5.12 Nomination by Members. Additional nominations of members in good standing who consent orally or in writing to be candidates may be made from the floor at such meeting. If at this meeting more than one such nomination from the floor is made for any one office or membership on the Board of Governors, a vote shall be taken to select the name of the opposition candidate to be placed on the ballot.

5.13 Voting and Election. Not less than ten (10) days prior to the next meeting, the Secretary shall send a mail ballot, in the case of elections by mail, or a proxy statement, in the case of elections at meetings, to all members with voting rights. In the case of elections at meetings, the President shall appoint three (3) tellers to assist in conducting the election. The Board of Governors or the tellers, if any, shall promptly tally all votes. The candidate receiving a majority of the votes cast for each respective office shall be declared elected. If there is a tie vote, there shall be a run-off election.

5.14 Installation.
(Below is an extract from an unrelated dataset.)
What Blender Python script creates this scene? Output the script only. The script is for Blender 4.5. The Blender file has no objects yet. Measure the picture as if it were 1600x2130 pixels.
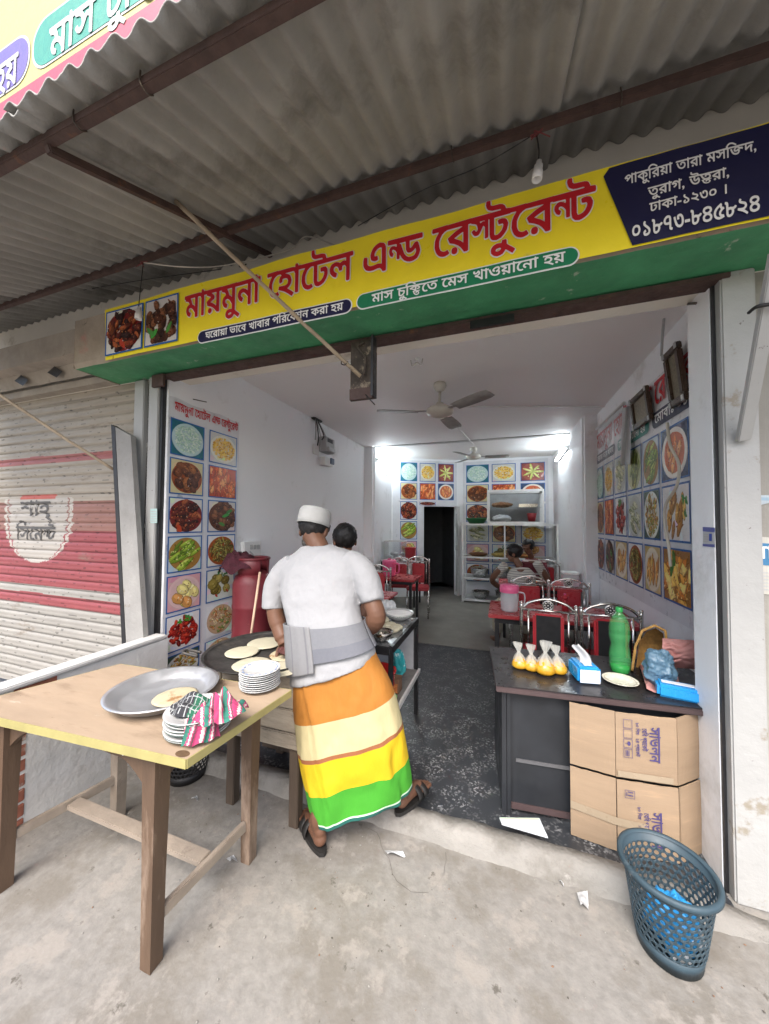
import bpy, bmesh, math, random
from mathutils import Vector, Matrix, noise as mnoise
PI = math.pi
R = math.radians
S = bpy.context.scene
C = S.collection
rnd = random.Random(7)

# ------------------------------------------------------------------ camera, sky, sun, exposure
FPX, YAW, PITCH, ROLL, EYE = 715.94, R(18.886), R(1.835), R(0.388), 1.5
_c, _s = math.cos(YAW), math.sin(YAW)
_r = Vector((_c, _s, 0)); _f = Vector((-_s, _c, 0)); _u = Vector((0, 0, 1))
FWD = _f * math.cos(PITCH) + _u * math.sin(PITCH)
_u2 = _u * math.cos(PITCH) - _f * math.sin(PITCH)
RIGHT = _r * math.cos(ROLL) + _u2 * math.sin(ROLL)
UP = _u2 * math.cos(ROLL) - _r * math.sin(ROLL)
cam = bpy.data.cameras.new('camera')
cam.sensor_fit = 'VERTICAL'; cam.sensor_height = 36.0; cam.sensor_width = 36.0
cam.lens = FPX / 2130 * 36; cam.clip_start = 0.02; cam.clip_end = 400
camo = bpy.data.objects.new('camera', cam); C.objects.link(camo)
camo.matrix_world = Matrix(((RIGHT.x, UP.x, -FWD.x, 0), (RIGHT.y, UP.y, -FWD.y, 0), (RIGHT.z, UP.z, -FWD.z, EYE), (0, 0, 0, 1)))
S.camera = camo

SUN_EL, SUN_AZ = R(52), R(-15)           # sun behind the camera, soft light of a bright hazy day
world = bpy.data.worlds.new('World'); S.world = world; world.use_nodes = True
_n = world.node_tree.nodes; _bg = _n['Background']
_sky = _n.new('ShaderNodeTexSky'); _sky.sky_type = 'NISHITA'; _sky.sun_disc = False
_sky.sun_elevation = SUN_EL; _sky.sun_rotation = PI + SUN_AZ
_sky.dust_density = 4.0; _sky.air_density = 1.0; _sky.ozone_density = 1.0
world.node_tree.links.new(_sky.outputs[0], _bg.inputs[0]); _bg.inputs[1].default_value = 0.125
_sd = Vector((math.sin(SUN_AZ) * math.cos(SUN_EL), -math.cos(SUN_AZ) * math.cos(SUN_EL), math.sin(SUN_EL)))
sun = bpy.data.lights.new('sun', 'SUN'); sun.energy = 1.3; sun.angle = R(30); sun.color = (1.0, 0.98, 0.95)
suno = bpy.data.objects.new('sun', sun); C.objects.link(suno)
suno.rotation_euler = _sd.to_track_quat('Z', 'Y').to_euler()
S.view_settings.view_transform = 'Standard'; S.view_settings.look = 'None'
S.view_settings.gamma = 1.0; S.view_settings.use_curve_mapping = False
S.view_settings.exposure = 1.75
try:
    S.cycles.max_bounces = 14; S.cycles.diffuse_bounces = 12; S.cycles.transparent_max_bounces = 16
    S.cycles.caustics_reflective = False; S.cycles.caustics_refractive = False
    S.cycles.sample_clamp_indirect = 6.0
except Exception: pass

def at(x, y, X=None, Y=None, Z=None):
    """point of the place seen along one sight line, taken at a known plane"""
    d = RIGHT * ((x - 800) / FPX) + UP * (-(y - 1065) / FPX) + FWD
    t = (Z - EYE) / d.z if Z is not None else (Y / d.y if Y is not None else X / d.x)
    return Vector((0, 0, EYE)) + d * t

# ------------------------------------------------------------------ helpers
def V(*a): return Vector(a)

class MB:
    """collects shapes; build() links them as one mesh object"""
    def __init__(s): s.v = []; s.f = []; s.m = []; s.c = []; s.mi = 0; s.col = None; s.sm = []
    def add(s, vs, fs, smooth=False):
        b = len(s.v); s.v.extend([tuple(v) for v in vs])
        for f in fs:
            s.f.append(tuple(b + i for i in f)); s.m.append(s.mi); s.c.append(s.col); s.sm.append(smooth)
        return s
    def box(s, lo, hi, M=None, bev=0.0):
        x0, y0, z0 = lo; x1, y1, z1 = hi
        if bev > 0:
            b = min(bev, abs(x1 - x0) * .49, abs(y1 - y0) * .49, abs(z1 - z0) * .49)
            bm = bmesh.new(); bmesh.ops.create_cube(bm, size=1)
            for v in bm.verts: v.co = Vector(((x0 + x1) / 2 + v.co.x * (x1 - x0), (y0 + y1) / 2 + v.co.y * (y1 - y0), (z0 + z1) / 2 + v.co.z * (z1 - z0)))
            bmesh.ops.bevel(bm, geom=bm.edges[:], offset=b, segments=2, affect='EDGES')
            bm.verts.index_update()
            vs = [M @ v.co if M else v.co.copy() for v in bm.verts]; fs = [[v.index for v in f.verts] for f in bm.faces]; bm.free()
            return s.add(vs, fs)
        vs = [Vector(p) for p in ((x0, y0, z0), (x1, y0, z0), (x1, y1, z0), (x0, y1, z0), (x0, y0, z1), (x1, y0, z1), (x1, y1, z1), (x0, y1, z1))]
        if M: vs = [M @ v for v in vs]
        return s.add(vs, [(0, 3, 2, 1), (4, 5, 6, 7), (0, 1, 5, 4), (1, 2, 6, 5), (2, 3, 7, 6), (3, 0, 4, 7)])
    def bar(s, a, b, w, h, up=(0, 0, 1), bev=0.0):
        """rectangular bar from a to b, w sideways, h along up"""
        a = Vector(a); b = Vector(b); d = (b - a); L = d.length; d.normalize(); u = Vector(up)
        if abs(u.dot(d)) > .98: u = Vector((0, 1, 0)) if abs(d.y) < .9 else Vector((1, 0, 0))
        x = d.cross(u).normalized(); u = x.cross(d).normalized()
        M = Matrix(((d.x, x.x, u.x, a.x), (d.y, x.y, u.y, a.y), (d.z, x.z, u.z, a.z), (0, 0, 0, 1)))
        return s.box((0, -w / 2, -h / 2), (L, w / 2, h / 2), M, bev)
    def tube(s, path, r, n=10, cap=True):
        P = [Vector(p) for p in path]; m = len(P)
        rs = r if isinstance(r, (list, tuple)) else [r] * m
        vs = []; t0 = (P[1] - P[0]).normalized()
        u = t0.orthogonal().normalized()
        for i in range(m):
            t = (P[min(i + 1, m - 1)] - P[max(i - 1, 0)]).normalized()
            u = (u - t * u.dot(t)); u = u.normalized() if u.length > 1e-6 else t.orthogonal().normalized()
            w = t.cross(u)
            for k in range(n):
                a = 2 * PI * k / n; vs.append(P[i] + (u * math.cos(a) + w * math.sin(a)) * rs[i])
        fs = [(i * n + k, i * n + (k + 1) % n, (i + 1) * n + (k + 1) % n, (i + 1) * n + k) for i in range(m - 1) for k in range(n)]
        if cap: fs += [tuple(range(n - 1, -1, -1)), tuple(range((m - 1) * n, m * n))]
        return s.add(vs, fs, True)
    def loft(s, rings, closed=True, cap0=False, cap1=False, smooth=True, cols=None):
        n = len(rings[0]); vs = [v for r in rings for v in r]; b = len(s.v); s.v.extend([tuple(v) for v in vs])
        for i in range(len(rings) - 1):
            for k in range(n if closed else n - 1):
                s.f.append((b + i * n + k, b + i * n + (k + 1) % n, b + (i + 1) * n + (k + 1) % n, b + (i + 1) * n + k))
                s.m.append(s.mi); s.c.append(cols[i] if cols else s.col); s.sm.append(smooth)
        if cap0: s.f.append(tuple(b + k for k in range(n - 1, -1, -1))); s.m.append(s.mi); s.c.append(cols[0] if cols else s.col); s.sm.append(False)
        if cap1: s.f.append(tuple(b + (len(rings) - 1) * n + k for k in range(n))); s.m.append(s.mi); s.c.append(cols[-1] if cols else s.col); s.sm.append(False)
        return s
    def lathe(s, prof, c=(0, 0, 0), n=32, M=None, sx=1.0, sy=1.0, cap0=False, cap1=False, smooth=True):
        c = Vector(c); rings = []
        for r, z in prof:
            ring = []
            for k in range(n):
                a = 2 * PI * k / n; p = Vector((r * sx * math.cos(a), r * sy * math.sin(a), z)); p = (M @ p) if M else p
                ring.append(p + c)
            rings.append(ring)
        return s.loft(rings, True, cap0, cap1, smooth)
    def ell(s, c, rx, ry=None, rz=None, M=None, n=18, m=12):
        ry = rx if ry is None else ry; rz = rx if rz is None else rz; c = Vector(c); vs = []; fs = []
        for i in range(m + 1):
            p = -PI / 2 + PI * i / m
            for k in range(n):
                a = 2 * PI * k / n; q = Vector((rx * math.cos(p) * math.cos(a), ry * math.cos(p) * math.sin(a), rz * math.sin(p)))
                vs.append(c + (M @ q if M else q))
        fs = [(i * n + k, i * n + (k + 1) % n, (i + 1) * n + (k + 1) % n, (i + 1) * n + k) for i in range(m) for k in range(n)]
        return s.add(vs, fs, True)
    def poly(s, pts, smooth=False): return s.add(pts, [tuple(range(len(pts)))], smooth)
    def prism(s, pts, d):
        d = Vector(d); n = len(pts); a = [Vector(p) for p in pts]
        vs = a + [p + d for p in a]
        return s.add(vs, [tuple(range(n - 1, -1, -1)), tuple(range(n, 2 * n))] + [(k, (k + 1) % n, n + (k + 1) % n, n + k) for k in range(n)])
    def grid(s, fn, nu, nv, smooth=True, cf=None):
        """fn(i/nu, j/nv) -> point"""
        b = len(s.v)
        for j in range(nv + 1):
            for i in range(nu + 1): s.v.append(tuple(fn(i / nu, j / nv)))
        for j in range(nv):
            for i in range(nu):
                s.f.append((b + j * (nu + 1) + i, b + j * (nu + 1) + i + 1, b + (j + 1) * (nu + 1) + i + 1, b + (j + 1) * (nu + 1) + i))
                s.m.append(s.mi); s.c.append(cf((i + .5) / nu, (j + .5) / nv) if cf else s.col); s.sm.append(smooth)
        return s
    def build(s, name, mats, parent=None, weld=False):
        me = bpy.data.meshes.new(name); me.from_pydata(s.v, [], s.f)
        if not isinstance(mats, (list, tuple)): mats = [mats]
        for m in mats: me.materials.append(m)
        me.polygons.foreach_set('material_index', s.m); me.polygons.foreach_set('use_smooth', s.sm)
        if any(c is not None for c in s.c):
            at_ = me.color_attributes.new('Col', 'FLOAT_COLOR', 'CORNER'); buf = []
            for p, c in zip(me.polygons, s.c):
                c = c or (.5, .5, .5); buf.extend((c[0], c[1], c[2], 1.0) * p.loop_total)
            at_.data.foreach_set('color', buf)
        me.update()
        if weld:
            bm = bmesh.new(); bm.from_mesh(me); bmesh.ops.remove_doubles(bm, verts=bm.verts[:], dist=1e-5); bmesh.ops.recalc_face_normals(bm, faces=bm.faces[:]); bm.to_mesh(me); bm.free()
        o = bpy.data.objects.new(name, me); C.objects.link(o)
        if parent is not None:
            o.parent = parent; o.matrix_parent_inverse = Matrix.Translation(-parent.location) if parent.parent is None and parent.type == 'EMPTY' and parent.rotation_euler.z == 0 else Matrix.Identity(4)
        return o

def tag(o, label=None, cat=None, group=None, kind=None):
    if label: o['label'] = label
    if cat: o['category'] = cat
    if group: o['group'] = group
    if kind: o['kind'] = kind
    return o
def thing(name, label, cat, loc=(0, 0, 0), group=None):
    """an Empty at the thing's base; parts are built in world space and parented to it"""
    o = bpy.data.objects.new(name, None); C.objects.link(o); o.location = loc; o.empty_display_size = .1
    return tag(o, label, cat, group)
def local(name, label, cat, group=None):
    """an Empty at the origin whose parts are built round the origin; place() moves it afterwards"""
    return thing(name, label, cat, (0, 0, 0), group)
def place(o, loc, rz=0.0): o.location = loc; o.rotation_euler = (0, 0, rz); return o
def copy_tree(o, parent=None):
    c = o.copy(); C.objects.link(c)
    if parent is not None: c.parent = parent; c.matrix_parent_inverse = o.matrix_parent_inverse.copy()
    for ch in list(o.children): copy_tree(ch, c)
    return c
def dup(o, loc, rz=0.0, label=None):
    c = copy_tree(o); place(c, loc, rz)
    if label: c['label'] = label
    return c
def mods(o, voxel=None, smooth=0, disp=None, sub=0, solid=None):
    if voxel:
        m = o.modifiers.new('r', 'REMESH'); m.mode = 'VOXEL'; m.voxel_size = voxel; m.use_smooth_shade = True
    if smooth:
        m = o.modifiers.new('s', 'SMOOTH'); m.factor = .5; m.iterations = smooth
    if sub:
        m = o.modifiers.new('u', 'SUBSURF'); m.levels = sub; m.render_levels = sub
    for d in (disp or []):
        if len(d) > 2:
            t = bpy.data.textures.new('f', 'MARBLE'); t.noise_scale = d[1]; t.turbulence = d[2]; t.marble_type = 'SOFT'
        else:
            t = bpy.data.textures.new('n', 'CLOUDS'); t.noise_scale = d[1]; t.noise_depth = 2
        m = o.modifiers.new('d', 'DISPLACE'); m.texture = t; m.strength = d[0]; m.mid_level = .5; m.texture_coords = 'GLOBAL'
    if solid:
        m = o.modifiers.new('t', 'SOLIDIFY'); m.thickness = solid; m.offset = 0
    return o
def bez(pts, n=8):
    """smooth path through points (Catmull-Rom)"""
    P = [Vector(p) for p in pts]; out = []
    for i in range(len(P) - 1):
        p0 = P[max(i - 1, 0)]; p1 = P[i]; p2 = P[i + 1]; p3 = P[min(i + 2, len(P) - 1)]
        for k in range(n):
            t = k / n
            out.append(.5 * ((2 * p1) + (p2 - p0) * t + (2 * p0 - 5 * p1 + 4 * p2 - p3) * t * t + (3 * p1 - p0 - 3 * p2 + p3) * t ** 3))
    return out + [P[-1]]
def rz(a): return Matrix.Rotation(a, 3, 'Z')
def nz(p, sc=1.0): return mnoise.noise(Vector(p) * sc)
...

Officers and members of the Board of Governors shall be installed at the annual meeting of the chapter and shall assume their duties at the start of the next Society year.

5.15 Vacancies. Whenever there shall be a vacancy in any office except President-Elect or a member of the Board of Governors by resignation or otherwise, the Board of Governors shall have the power to fill such office until the next annual election and installation, and such officer shall have the duties, rights, and privileges of the predecessor.

If the President dies, resigns, or is removed from office, the President-Elect shall immediately become President and shall serve for the remainder of the term of the immediate predecessor. If the time served by the President-Elect as President is less than six months, he/she shall continue to serve as President for the next Society year; therefore the office of President-Elect shall remain vacant until the next annual chapter election. If the President-Elect dies, resigns, is removed from office, or becomes President for more than six months in accordance with the foregoing provisions, a special election shall be held to fill the vacancy.

5.16 Removal. Any officer or member of the Board of Governors may be removed by at least a 2/3 vote of voting members present at a regular meeting, whenever in the judgment of the members, the best interests of the Chapter will be served thereby. The notice of this Chapter meeting shall contain the statement that an urgent item of importance to the Chapter will be presented for member vote and subsequent action.

5.17 Election of Delegates. The Board of Governors-elect shall elect from among its members one delegate and one alternate to the Chapters Regional Committee. At least one of said delegates shall be an officer-elect of the Chapter. The delegates shall be announced at the annual meeting of the Chapter. The names of such delegates shall be certified in writing by the Secretary to the Secretary of the Society and the Regional Chair by the first day of the following June.

5.18 Term. The delegate and alternate delegate shall serve for a term of one (1) year, commencing on the first day of July following their election. No member may be elected to serve as the delegate for more than two (2) consecutive terms; no member may be elected to serve as the alternate delegate for more than two (2) consecutive terms; and no member may be elected to serve in either capacity for more than four (4) consecutive terms.

5.19 Duties. The duties of the delegate and alternate delegate shall be as prescribed from time to time by the Society. They shall transmit recommendations concerning policies, procedures, and operations of the Society, its Chapter and its Student Branches to the Regional Chair in advance of the Chapters Regional Committee Meeting; shall attend such meeting; shall suggest candidates for the Board of Directors of the Society, Society committees, and miscellaneous Society honors and awards; shall participate in the election of one (1) member and one (1) alternate member to serve on the Society Nominating Committee; and shall report to the Board of Governors of the Chapter regarding the business transacted at the Chapters Regional Committee meeting, together with any recommendations for Chapter action.

5.20 Vacancies and Removal. Whenever either delegate is unable to fulfillthis office, the Board of Governors shall appoint another delegate. Either delegate may be removed by the Board of Governors whenever, in its judgment, the best interests of the Chapter will be served thereby.

ARTICLE VI – MEETINGS OF MEMBERS

6.1 Regular Meetings. Meetings of the Chapter shall be held on at least a monthly basis from September through May at such time and place as is prescribed by the Board of Governors.

6.3 Special Meetings. Special meetings of the Chapter may be called by the President at the President's discretion, or at the request of the Board of Governors or 15 percent of the members with voting rights.

6.4 Notice of Meetings. Timely written notice of all meetings shall be sent by the Secretary to all members setting forth the place, date and hour of the meeting and, in the case of a special meeting, the purpose thereof.

6.5 Quorum. A quorum for the transaction of business at a meeting of the Chapter shall consist of 15 percent of the members having voting rights, except that no business may be transacted unless a majority of the Board of Governors is also in attendance.

6.6 Majority Vote. A majority of the number of votes cast in person or by proxy shall be necessary for the adoption of any matter, except as otherwise provided in these Bylaws.

6.7 Proxies. A member may vote on any matter by a written proxy executed and dated by the member. No proxy shall be valid after ninety (90) days from the date of its execution, unless otherwise provided in the proxy.